Track down every line below that holds "this" and copy it.

**Given entries**:
============================================================

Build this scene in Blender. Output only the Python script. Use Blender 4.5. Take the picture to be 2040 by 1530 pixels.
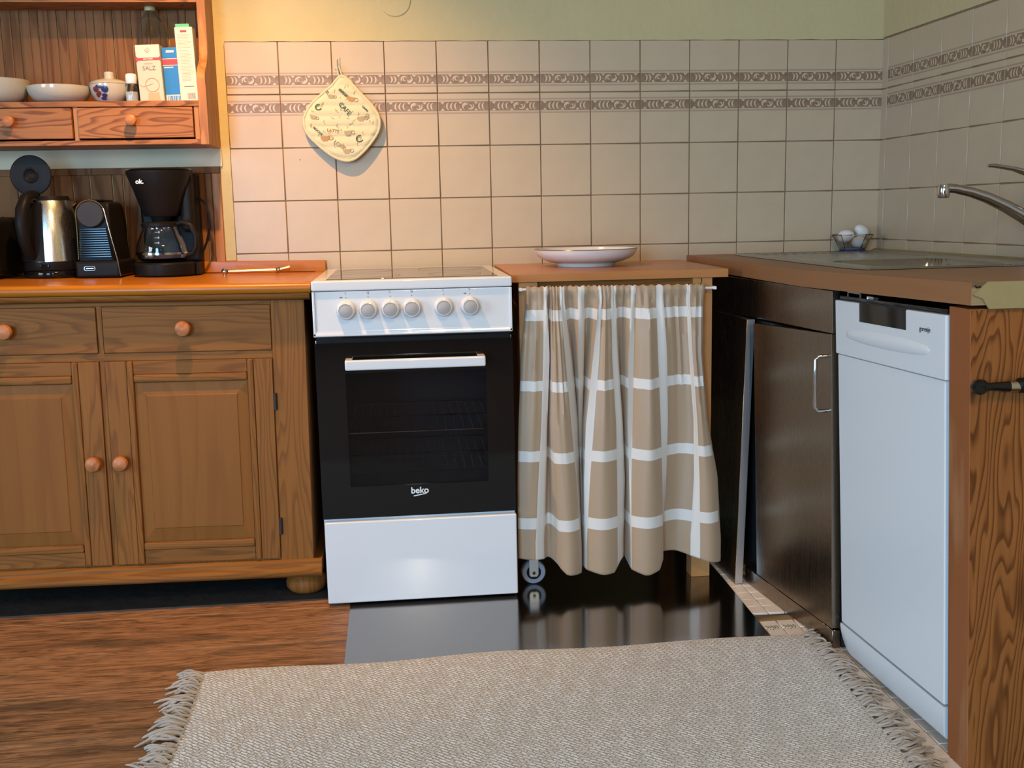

============================================================

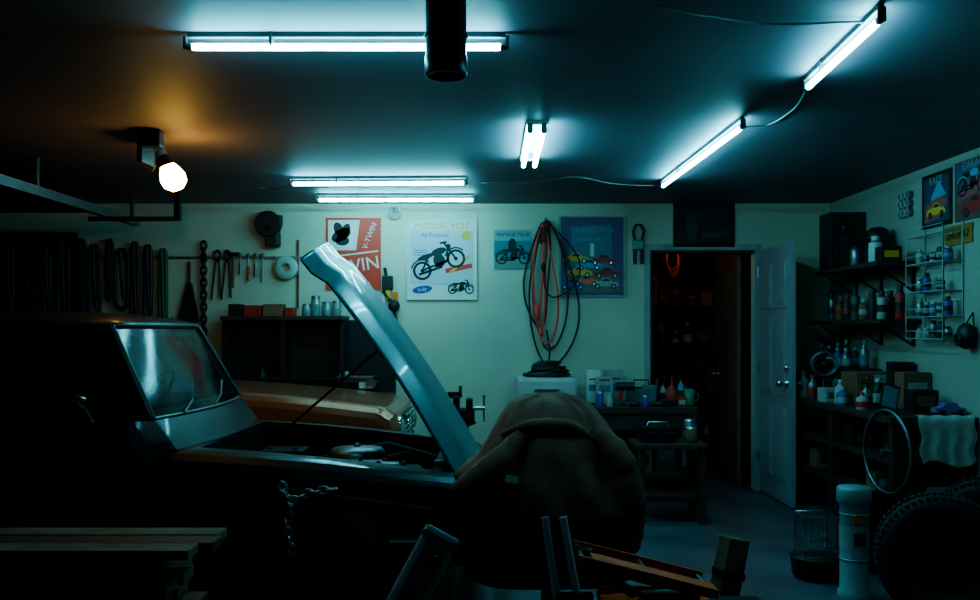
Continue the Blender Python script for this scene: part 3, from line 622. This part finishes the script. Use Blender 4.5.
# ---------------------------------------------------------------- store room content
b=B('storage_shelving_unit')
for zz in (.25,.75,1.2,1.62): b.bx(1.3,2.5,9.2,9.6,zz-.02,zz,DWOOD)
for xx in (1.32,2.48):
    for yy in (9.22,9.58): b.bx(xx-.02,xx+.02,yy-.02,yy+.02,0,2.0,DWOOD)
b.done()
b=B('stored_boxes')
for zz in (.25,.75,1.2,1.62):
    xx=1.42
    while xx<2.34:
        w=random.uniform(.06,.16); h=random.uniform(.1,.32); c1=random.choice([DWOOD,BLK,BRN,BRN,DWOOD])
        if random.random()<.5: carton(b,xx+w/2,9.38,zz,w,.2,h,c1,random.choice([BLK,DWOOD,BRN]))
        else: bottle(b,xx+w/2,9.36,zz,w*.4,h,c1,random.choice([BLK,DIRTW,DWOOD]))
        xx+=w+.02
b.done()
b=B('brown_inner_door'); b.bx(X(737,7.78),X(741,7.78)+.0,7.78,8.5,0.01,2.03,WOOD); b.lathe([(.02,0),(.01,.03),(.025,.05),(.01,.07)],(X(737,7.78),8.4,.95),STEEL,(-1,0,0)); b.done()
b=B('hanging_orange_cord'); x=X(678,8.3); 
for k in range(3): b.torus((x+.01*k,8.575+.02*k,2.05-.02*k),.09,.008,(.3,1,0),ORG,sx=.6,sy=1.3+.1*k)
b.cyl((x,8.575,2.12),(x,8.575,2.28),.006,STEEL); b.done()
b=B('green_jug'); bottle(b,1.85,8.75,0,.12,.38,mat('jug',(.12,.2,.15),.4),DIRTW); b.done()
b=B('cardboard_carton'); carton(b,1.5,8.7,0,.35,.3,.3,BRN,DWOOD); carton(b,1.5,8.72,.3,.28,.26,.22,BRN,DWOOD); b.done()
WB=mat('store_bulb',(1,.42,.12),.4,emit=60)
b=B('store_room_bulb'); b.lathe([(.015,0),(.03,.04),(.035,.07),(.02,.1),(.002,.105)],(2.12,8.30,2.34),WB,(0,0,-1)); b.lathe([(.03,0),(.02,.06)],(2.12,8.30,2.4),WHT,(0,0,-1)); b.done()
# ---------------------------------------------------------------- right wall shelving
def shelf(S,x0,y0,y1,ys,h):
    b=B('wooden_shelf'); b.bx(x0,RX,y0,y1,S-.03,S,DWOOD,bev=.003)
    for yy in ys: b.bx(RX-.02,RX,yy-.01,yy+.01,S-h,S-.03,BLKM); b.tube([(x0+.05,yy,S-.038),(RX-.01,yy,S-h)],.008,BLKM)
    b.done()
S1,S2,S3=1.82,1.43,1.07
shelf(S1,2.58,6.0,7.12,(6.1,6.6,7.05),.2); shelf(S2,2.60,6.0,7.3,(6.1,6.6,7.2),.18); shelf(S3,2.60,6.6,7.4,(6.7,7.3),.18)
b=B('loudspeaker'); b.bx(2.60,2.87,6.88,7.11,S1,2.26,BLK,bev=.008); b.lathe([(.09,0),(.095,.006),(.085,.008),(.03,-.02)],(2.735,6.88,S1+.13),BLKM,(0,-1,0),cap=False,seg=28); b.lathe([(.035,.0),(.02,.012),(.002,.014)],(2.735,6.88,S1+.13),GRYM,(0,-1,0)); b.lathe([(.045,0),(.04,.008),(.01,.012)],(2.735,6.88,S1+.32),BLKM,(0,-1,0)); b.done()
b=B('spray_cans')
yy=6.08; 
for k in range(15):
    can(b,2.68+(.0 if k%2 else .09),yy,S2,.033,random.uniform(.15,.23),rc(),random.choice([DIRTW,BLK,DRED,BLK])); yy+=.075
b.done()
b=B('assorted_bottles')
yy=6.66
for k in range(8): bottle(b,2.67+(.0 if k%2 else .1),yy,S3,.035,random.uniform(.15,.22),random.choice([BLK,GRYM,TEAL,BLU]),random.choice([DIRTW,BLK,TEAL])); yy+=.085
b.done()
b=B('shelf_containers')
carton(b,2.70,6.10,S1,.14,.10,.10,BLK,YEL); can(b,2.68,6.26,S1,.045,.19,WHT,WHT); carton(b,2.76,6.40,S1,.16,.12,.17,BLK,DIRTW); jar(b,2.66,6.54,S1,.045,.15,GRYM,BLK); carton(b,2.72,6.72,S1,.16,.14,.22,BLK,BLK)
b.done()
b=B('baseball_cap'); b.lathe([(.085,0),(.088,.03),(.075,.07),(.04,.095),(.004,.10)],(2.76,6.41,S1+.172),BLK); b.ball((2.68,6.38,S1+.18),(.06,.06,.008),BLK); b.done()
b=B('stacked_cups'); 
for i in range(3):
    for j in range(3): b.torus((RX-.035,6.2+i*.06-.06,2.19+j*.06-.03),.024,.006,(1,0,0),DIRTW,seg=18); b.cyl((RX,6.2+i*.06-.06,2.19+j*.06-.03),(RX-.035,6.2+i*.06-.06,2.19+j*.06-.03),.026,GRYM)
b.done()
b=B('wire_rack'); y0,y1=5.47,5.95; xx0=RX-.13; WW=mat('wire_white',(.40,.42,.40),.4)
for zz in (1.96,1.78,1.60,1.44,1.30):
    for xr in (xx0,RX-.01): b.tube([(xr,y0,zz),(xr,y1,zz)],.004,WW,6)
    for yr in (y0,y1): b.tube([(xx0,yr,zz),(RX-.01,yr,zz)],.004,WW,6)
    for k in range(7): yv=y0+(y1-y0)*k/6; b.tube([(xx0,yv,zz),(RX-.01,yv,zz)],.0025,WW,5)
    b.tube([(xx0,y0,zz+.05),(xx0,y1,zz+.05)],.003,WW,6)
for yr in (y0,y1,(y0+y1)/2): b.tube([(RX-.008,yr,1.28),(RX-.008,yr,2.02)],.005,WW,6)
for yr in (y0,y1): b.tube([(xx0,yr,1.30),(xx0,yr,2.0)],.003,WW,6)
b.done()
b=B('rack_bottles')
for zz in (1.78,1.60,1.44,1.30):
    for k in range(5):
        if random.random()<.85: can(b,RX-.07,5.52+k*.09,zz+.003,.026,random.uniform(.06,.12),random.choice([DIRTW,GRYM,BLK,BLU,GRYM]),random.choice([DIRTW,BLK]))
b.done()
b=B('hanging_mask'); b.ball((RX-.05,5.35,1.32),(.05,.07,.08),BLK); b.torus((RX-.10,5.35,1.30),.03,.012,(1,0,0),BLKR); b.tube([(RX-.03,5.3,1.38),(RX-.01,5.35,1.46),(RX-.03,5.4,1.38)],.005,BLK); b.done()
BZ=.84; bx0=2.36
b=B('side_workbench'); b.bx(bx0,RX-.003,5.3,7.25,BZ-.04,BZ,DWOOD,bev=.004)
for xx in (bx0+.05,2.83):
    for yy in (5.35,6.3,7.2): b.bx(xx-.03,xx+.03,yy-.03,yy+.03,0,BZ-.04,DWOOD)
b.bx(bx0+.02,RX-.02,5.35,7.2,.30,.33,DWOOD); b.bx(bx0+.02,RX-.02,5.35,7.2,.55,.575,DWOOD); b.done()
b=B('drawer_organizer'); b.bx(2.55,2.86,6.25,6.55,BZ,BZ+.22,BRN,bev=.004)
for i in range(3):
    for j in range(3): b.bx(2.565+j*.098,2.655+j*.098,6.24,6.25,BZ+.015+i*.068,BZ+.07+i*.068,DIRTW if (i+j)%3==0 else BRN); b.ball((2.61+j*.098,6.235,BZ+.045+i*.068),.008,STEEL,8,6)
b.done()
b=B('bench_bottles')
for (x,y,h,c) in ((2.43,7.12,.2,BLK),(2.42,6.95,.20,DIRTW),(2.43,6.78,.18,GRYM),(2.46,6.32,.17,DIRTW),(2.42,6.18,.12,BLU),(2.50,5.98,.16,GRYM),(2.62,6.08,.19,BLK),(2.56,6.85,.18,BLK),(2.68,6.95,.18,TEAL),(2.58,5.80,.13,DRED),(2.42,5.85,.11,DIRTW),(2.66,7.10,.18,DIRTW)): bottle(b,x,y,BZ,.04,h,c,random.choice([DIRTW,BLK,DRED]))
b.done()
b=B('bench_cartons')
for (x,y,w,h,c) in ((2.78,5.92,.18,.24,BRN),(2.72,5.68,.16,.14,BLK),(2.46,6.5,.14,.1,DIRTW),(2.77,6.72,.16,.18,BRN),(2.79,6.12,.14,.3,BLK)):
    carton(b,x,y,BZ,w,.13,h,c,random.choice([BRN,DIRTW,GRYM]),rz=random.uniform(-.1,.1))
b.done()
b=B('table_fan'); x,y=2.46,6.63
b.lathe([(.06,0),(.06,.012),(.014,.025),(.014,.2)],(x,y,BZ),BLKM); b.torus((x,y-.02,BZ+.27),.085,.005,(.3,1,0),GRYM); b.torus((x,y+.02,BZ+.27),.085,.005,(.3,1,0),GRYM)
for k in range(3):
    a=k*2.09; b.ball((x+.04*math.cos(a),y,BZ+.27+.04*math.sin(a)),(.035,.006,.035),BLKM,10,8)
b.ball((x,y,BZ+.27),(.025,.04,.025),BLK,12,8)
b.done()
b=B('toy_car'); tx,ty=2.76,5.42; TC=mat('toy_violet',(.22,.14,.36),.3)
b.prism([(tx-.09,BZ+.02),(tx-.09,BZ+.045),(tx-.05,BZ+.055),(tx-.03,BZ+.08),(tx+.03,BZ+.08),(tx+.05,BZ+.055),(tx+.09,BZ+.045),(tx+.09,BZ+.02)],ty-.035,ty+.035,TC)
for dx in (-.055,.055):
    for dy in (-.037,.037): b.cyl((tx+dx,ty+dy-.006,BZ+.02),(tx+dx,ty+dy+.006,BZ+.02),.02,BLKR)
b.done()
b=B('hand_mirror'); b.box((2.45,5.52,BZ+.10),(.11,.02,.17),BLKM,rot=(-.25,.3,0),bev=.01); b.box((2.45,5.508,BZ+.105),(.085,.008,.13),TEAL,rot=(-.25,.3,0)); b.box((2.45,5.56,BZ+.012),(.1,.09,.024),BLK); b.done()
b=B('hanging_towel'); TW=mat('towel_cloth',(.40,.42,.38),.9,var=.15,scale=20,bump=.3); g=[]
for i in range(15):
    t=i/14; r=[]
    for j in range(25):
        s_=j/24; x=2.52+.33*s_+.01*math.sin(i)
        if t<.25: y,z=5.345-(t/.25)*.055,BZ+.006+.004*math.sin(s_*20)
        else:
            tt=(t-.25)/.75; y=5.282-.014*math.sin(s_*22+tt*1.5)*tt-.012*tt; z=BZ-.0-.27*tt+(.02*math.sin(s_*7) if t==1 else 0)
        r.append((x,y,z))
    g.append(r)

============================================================

**Solution below**:
Build this scene in Blender. Output only the Python script. Use Blender 4.5. Take the picture to be 2040 by 1530 pixels.
Continue the Blender Python script for this scene: part 3, from line 622. This part finishes the script. Use Blender 4.5.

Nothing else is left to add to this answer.